The most expensive barter ad units in the national syndicated TV marketplace are reruns of shows currently appearing on the Big 4 broadcast networks, according to an Advertising Age/Electronic Media survey of agency media buyers who handle syndication.

"Home Improvement," with an average 30-second barter ad unit rate of $136,000, currently is the most expensive show in the syndication marketplace, followed by "Seinfeld" at $105,000 per 30-second spot (see chart at left).


While top performing first-run shows such as "Entertainment Tonight," "Wheel of Fortune" and "Jeopardy!" continue to command top barter ad dollars, the high-end of syndication ad pricing is dominated by successful off-network runs that feature barter time.

Overall, four of the top 10 and six of the top 15 most expensive commercial prices were for off-network series. Media buyers say they would likely account for more of the total if more of them were available.

"They have strong demand, because they have a proven a track record, which is not something you can say for any new first-run syndicated shows," explains Frank Campisi, senior VP-national broadcast research at SFM Media Corp., a New York-based media-buying service.

"When you get an off-network program of the magnitude of a 'Home Improvement,' or a 'Seinfeld,' or a 'Roseanne,' there is no question that it is going to do extremely well in syndication," he adds. "There is no risk. With first-run shows, it's a dartboard."


Media buyers say strong ad prices for off-network series reflect a greater reliability in forecasting their ratings success. New first-run shows, meanwhile, often produce dramatic swings in performance against their initial audience guarantees.

Twentieth Television's "Access Hollywood," for example, sold at high demand on strong expectations in last year's upfront marketplace, which pushed its average unit rate up to $71,000. Syndication industry executives say a more accurate figure for "Access Hollywood" is probably between $60,000 and $65,000 per average 30-second spot. They say the media-buyer responses probably include about a 10% "fudge factor" on the high end.

Nonetheless, "Access Hollywood" has failed to meet its ratings projection and currently is fetching only about $45,000 per :30 in the scatter market, according to sales executives. In terms of ratings performance, it ranks 37th among the top 50 syndicated TV shows measured by Nielsen Media Research through Nov. 10, with an average household rating of a 3.0.

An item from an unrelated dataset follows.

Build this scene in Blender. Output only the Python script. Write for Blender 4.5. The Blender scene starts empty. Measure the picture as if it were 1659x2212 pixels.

Conversely, Warner Bros.' "Rosie O'Donnell Show," is performing much better than initial expectations and its ad prices are soaring in the scatter marketplace. The show's $30,000-per-:30 price ranked second among talk shows to the $69,000 for genre leader "The Oprah Winfrey Show."

Interestingly, talk show ad rates, with the exception of Ms. Winfrey's and Ms. O'Donnell's programs, are dramatically lower than off-network and first-run programs. This observation most likely reflects how advertisers, wary of "trash talk" shows, have pulled out of the genre, despite strong ratings.

The cheapest ad rate among the 50 shows studied was $9,000 for Multimedia Entertainment's "Jerry Springer Show"-a program that's drawn its share of criticism for controversial topics.

Overall, media buyers say the biggest determining factor in the strength of ad prices for syndicated shows is their TV station clearances and, thus, their ratings potential.

"It's all a distribution game," says Mr. Campisi. "With the WB and UPN networks eating up more of the premium time slots on local TV stations, it is becoming very difficult to project the performance of any syndicated show and especially a new first-run program."


Adds Jon Mandel, senior VP-director of national broadcast at Grey Advertising, New York: "Once you get past the top four or five [syndicated TV shows], you get into the world of smoke and mirrors."

Mr. Mandel says most syndicators aggressively overestimate the ratings projections for new shows and offer audience guarantees to advertisers to justify it. But he notes that the guarantees are less valuable in syndication than in network, because syndicators often don't have the ad inventory available to compensate for significant underdelivery.

As a result, he says, they often have to give cash back on the deals, which causes marketers to miss their ratings point goals.

"What good is cash back when your brand needs to meet its audience targets?" asks Mr. Mandel.